Hay socios, parientes, amigos y amores separados por unos cuantos puestos de control policial

Hace un tiempo, cuando recorría en taxi una de las calles de Quito, le pedí al conductor que pusiera una emisora con aquella música que creía indispensable para complementar mis paseos por la capital ecuatoriana. Cuando evoqué la tierna voz de Julio Jaramillo, quedó asombrado, pues tenía el convencimiento de que poca gente, incluso en su país, conocía aquellas viejas grabaciones que, sin embargo, como le conté, eran cotidianas y queridas en las provincias del norte del Perú. Fue entonces cuando aquel emocionado chofer me confesó, como venciendo algún pudor, que él y muchos amigos suyos conservaban algunos discos de música peruana, y que reconocía muy bien a varios de nuestros mejores cantantes.
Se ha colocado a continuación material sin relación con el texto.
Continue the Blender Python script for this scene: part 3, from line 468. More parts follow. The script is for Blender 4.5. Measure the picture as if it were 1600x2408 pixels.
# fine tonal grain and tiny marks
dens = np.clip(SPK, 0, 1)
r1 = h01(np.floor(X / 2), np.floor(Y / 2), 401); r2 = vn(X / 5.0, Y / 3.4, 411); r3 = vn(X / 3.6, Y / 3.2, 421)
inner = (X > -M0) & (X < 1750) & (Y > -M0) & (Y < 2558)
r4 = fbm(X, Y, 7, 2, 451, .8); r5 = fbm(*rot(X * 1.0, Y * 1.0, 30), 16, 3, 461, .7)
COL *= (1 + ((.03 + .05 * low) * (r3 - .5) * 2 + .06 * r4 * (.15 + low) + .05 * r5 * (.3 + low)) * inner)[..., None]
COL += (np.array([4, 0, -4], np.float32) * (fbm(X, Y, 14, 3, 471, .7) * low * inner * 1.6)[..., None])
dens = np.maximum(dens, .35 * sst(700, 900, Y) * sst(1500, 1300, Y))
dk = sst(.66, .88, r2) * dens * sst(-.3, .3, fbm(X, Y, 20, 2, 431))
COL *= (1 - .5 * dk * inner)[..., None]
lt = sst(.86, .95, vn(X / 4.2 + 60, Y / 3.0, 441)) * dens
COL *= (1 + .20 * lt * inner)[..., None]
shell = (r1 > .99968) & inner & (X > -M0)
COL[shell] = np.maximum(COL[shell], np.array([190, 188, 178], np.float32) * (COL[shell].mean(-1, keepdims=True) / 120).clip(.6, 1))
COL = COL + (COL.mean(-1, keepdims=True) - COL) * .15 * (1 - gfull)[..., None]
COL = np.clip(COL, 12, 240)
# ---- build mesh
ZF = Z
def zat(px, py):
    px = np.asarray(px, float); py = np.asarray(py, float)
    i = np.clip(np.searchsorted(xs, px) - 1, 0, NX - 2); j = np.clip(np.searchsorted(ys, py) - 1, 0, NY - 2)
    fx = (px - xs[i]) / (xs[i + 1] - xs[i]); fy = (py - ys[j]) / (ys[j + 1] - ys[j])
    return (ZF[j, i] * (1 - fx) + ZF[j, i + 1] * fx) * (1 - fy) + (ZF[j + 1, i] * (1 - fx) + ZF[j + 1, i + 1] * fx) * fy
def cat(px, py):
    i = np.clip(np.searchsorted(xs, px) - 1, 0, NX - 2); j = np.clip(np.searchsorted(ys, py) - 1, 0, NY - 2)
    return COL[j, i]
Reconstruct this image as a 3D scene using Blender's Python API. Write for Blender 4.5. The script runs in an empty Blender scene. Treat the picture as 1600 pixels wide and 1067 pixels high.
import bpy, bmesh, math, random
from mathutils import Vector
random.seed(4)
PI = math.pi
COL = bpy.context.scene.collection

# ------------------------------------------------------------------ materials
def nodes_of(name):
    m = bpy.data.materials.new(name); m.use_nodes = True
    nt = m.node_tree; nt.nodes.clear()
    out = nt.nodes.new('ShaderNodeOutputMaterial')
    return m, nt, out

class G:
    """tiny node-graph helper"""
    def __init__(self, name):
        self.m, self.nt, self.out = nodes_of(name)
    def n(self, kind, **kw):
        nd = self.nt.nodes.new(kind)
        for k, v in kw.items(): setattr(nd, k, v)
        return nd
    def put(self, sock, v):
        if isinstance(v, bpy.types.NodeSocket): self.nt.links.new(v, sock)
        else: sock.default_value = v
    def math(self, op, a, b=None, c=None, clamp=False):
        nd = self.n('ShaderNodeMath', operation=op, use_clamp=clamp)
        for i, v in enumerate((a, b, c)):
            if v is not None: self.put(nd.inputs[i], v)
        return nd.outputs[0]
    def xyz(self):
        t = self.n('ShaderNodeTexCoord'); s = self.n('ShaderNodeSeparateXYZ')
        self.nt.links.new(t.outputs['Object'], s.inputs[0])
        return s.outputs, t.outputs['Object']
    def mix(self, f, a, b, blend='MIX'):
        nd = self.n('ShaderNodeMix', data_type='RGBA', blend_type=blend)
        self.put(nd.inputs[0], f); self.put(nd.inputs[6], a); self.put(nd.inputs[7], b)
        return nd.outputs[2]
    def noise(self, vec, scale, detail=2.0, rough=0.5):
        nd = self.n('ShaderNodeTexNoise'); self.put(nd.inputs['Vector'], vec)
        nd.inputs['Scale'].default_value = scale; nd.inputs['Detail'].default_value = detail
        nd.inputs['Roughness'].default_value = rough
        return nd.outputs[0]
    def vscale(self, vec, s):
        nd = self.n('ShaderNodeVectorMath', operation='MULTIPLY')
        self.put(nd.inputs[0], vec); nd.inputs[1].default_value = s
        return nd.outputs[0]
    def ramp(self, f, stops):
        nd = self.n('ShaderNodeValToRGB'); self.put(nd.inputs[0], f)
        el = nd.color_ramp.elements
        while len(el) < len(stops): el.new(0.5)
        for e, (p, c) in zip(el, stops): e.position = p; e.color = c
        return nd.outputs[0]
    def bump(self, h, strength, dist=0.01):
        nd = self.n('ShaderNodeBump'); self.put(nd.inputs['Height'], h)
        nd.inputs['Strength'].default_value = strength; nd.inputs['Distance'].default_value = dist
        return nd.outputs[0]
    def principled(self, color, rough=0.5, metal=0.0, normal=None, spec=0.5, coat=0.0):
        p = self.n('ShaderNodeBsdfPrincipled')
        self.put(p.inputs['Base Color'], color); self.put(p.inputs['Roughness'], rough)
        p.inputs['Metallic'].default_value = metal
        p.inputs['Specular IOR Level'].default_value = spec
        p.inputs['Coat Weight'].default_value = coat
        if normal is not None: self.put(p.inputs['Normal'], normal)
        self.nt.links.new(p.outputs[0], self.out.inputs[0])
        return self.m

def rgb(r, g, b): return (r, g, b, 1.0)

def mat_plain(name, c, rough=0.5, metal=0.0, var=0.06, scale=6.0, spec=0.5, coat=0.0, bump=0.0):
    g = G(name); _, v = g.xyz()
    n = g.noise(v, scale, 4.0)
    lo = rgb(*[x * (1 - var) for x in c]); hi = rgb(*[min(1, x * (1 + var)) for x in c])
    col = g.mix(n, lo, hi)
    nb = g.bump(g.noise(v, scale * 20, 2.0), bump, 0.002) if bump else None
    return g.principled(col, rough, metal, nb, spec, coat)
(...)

Nuestra mutua sorpresa tenía una única razón que no quisimos mencionar: la memoria de varias guerras entre nuestros países en el curso de medio siglo ya pasado. Mi propio abuelo fue soldado el año 1941 y usó las armas en Tumbes y Zarumilla. Un diploma que lo asciende de grado en mérito a una hazaña individual cuelga en el vestíbulo de su enorme casa. Muchas veces al lado de la cocina de leña, en noches propicias al ancestral rito del contar historias, le escuché narrar, con una mezcla de orgullo y de pena, pormenores de aquellos días de combate en los que alguna vez respetó la vida del enemigo indefenso, en una guerra que otros habían decidido y en la que él tenía deberes que cumplir.

Recuerdo los paisajes de Cuenca y Loja, y me parecen los mismos que he visto en la serranía del norte peruano. Hay como una continuidad en la geografía, los mismos pájaros cantan en los mismos árboles aquí y allá. Hay viejos senderos que comunican pueblos a uno y otro lado de un lindero imaginado. Hay también socios, parientes, amigos y amores separados por unos cuantos puestos de control policial. Las fronteras, arbitrarias e inevitables, delimitan la vigencia de unas leyes y encierran las vicisitudes de una colectividad, pero también azuzan la mirada vigilante y recelosa de lo que aparece allá al frente.

Una existencia no cabe dentro de ninguna estrecha división, ni siquiera dentro de la vida misma

Recuerdo también que de pequeño jugaba sobre una pendiente boscosa, adonde no llegaban las gallinas de mi abuela, y en el suelo con un pedazo de rama excavaba caminitos por donde hacía avanzar una cajita de cartón. Siempre quería alargar esas frágiles carreteras de miniatura, hacer un puentecito, llevarlas más lejos. Ahora entiendo ese empeño infantil. Lo que queda lejos, aquello que nos han prohibido, aquello donde mora el misterio, no nos detiene sino que, por el contrario, nos atrae y estimula. A solas o acompañados, queremos descubrir y explorar ese terreno vedado. Es la sustancia de toda aventura.

Del mismo modo, siento que las fronteras políticas no tienen por qué ser eliminadas. Más bien, persistentes, deberían ser vividas como un continuo llamado, una tentación que lleve hacia lo distinto pero interesante, hacia lo semejante pero nuevo. Para seguir aprendiendo y viviendo una existencia que no cabe dentro de ninguna estrecha división. Ni siquiera dentro de la vida misma.